*Information shown*:
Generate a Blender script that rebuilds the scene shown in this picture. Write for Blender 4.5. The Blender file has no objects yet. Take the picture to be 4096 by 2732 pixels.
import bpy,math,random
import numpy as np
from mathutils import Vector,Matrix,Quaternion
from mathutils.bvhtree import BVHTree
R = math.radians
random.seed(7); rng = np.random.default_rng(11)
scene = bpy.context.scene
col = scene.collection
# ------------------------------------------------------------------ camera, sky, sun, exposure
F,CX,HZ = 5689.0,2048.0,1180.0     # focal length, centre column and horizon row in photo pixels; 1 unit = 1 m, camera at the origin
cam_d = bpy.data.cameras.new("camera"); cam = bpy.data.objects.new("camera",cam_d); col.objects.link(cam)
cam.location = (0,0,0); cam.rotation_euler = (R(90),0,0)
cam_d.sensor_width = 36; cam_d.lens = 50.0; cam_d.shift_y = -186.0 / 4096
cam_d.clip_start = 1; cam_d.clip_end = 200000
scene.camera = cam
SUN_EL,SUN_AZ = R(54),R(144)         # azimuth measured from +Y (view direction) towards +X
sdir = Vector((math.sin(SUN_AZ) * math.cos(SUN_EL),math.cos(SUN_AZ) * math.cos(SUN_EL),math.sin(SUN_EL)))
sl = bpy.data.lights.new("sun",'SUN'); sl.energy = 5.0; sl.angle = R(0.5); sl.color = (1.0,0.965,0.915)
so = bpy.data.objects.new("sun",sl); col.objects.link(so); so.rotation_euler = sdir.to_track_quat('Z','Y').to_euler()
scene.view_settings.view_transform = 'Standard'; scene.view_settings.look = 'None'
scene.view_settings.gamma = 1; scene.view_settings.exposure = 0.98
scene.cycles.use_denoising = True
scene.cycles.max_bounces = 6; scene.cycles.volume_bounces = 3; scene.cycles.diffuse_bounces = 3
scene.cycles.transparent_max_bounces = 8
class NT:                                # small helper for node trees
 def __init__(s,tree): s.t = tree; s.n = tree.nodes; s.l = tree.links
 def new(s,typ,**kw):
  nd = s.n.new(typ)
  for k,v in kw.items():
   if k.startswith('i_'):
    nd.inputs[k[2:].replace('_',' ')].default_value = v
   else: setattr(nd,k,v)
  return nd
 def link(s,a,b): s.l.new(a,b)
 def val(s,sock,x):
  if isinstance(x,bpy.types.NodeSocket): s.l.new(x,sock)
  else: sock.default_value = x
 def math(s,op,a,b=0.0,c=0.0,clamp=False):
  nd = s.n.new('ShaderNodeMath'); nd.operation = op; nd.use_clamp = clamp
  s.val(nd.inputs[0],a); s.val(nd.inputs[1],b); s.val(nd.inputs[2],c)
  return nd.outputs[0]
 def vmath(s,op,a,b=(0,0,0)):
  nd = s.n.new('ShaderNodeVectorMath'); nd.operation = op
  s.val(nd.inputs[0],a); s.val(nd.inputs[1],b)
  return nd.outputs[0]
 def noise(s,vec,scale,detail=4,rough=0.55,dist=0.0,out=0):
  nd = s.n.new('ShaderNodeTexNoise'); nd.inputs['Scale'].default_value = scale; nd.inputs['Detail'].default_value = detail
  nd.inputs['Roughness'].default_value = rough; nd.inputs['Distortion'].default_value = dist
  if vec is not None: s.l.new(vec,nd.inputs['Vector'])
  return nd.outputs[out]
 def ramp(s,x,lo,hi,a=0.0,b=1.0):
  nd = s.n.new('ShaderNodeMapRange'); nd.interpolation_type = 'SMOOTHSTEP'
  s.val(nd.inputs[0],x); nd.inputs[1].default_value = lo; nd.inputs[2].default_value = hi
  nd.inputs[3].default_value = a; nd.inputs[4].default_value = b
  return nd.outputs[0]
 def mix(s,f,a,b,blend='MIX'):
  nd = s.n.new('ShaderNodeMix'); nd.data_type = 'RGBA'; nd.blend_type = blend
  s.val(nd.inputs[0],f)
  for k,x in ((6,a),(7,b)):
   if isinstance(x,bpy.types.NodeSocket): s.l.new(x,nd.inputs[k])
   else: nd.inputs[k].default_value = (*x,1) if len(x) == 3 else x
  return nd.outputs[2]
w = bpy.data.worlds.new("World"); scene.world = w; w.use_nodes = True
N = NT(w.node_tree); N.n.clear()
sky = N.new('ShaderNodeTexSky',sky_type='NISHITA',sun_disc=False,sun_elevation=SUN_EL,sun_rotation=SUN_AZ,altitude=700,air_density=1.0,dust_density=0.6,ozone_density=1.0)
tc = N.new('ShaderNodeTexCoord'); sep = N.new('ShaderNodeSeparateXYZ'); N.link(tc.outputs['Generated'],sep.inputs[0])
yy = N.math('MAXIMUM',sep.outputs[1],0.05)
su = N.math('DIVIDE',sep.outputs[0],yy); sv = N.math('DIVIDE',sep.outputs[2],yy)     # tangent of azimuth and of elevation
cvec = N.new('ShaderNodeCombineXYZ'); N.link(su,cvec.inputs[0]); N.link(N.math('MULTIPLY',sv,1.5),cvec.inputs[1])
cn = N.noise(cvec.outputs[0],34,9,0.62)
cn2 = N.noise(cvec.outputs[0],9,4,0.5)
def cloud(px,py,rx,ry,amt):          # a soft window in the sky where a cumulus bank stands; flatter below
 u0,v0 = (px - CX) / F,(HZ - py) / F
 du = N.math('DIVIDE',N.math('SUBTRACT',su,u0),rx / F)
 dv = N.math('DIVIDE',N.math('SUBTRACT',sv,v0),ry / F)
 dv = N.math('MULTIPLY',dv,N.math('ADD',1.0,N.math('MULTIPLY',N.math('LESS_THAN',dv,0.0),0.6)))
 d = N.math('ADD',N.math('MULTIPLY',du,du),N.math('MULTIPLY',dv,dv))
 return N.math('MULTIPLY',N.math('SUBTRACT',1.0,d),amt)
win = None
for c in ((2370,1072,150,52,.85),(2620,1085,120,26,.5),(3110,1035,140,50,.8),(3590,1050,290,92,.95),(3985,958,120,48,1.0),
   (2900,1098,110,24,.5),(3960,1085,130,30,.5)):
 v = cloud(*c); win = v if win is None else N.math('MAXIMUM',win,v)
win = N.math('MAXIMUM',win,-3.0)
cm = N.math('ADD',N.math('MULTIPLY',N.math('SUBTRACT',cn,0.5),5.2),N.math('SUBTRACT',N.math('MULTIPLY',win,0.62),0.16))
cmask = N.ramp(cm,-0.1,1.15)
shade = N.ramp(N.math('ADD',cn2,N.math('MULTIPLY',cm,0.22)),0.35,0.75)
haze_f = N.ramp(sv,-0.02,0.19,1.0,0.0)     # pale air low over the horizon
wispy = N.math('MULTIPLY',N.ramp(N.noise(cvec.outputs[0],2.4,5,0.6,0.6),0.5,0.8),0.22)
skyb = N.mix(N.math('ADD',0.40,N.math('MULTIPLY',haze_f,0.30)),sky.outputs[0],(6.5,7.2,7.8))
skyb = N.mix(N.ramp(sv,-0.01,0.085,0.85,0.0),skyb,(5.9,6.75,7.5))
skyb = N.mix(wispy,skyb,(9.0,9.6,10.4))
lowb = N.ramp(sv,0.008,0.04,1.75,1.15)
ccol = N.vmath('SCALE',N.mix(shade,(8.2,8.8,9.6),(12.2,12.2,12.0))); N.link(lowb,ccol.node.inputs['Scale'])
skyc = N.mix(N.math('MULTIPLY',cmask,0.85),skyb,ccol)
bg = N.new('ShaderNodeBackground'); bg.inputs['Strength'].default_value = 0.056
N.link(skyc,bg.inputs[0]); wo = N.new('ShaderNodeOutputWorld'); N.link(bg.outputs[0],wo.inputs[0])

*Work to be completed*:
Count the lines above that contain the word "objects", and give only that number.

*Finished answer*:
3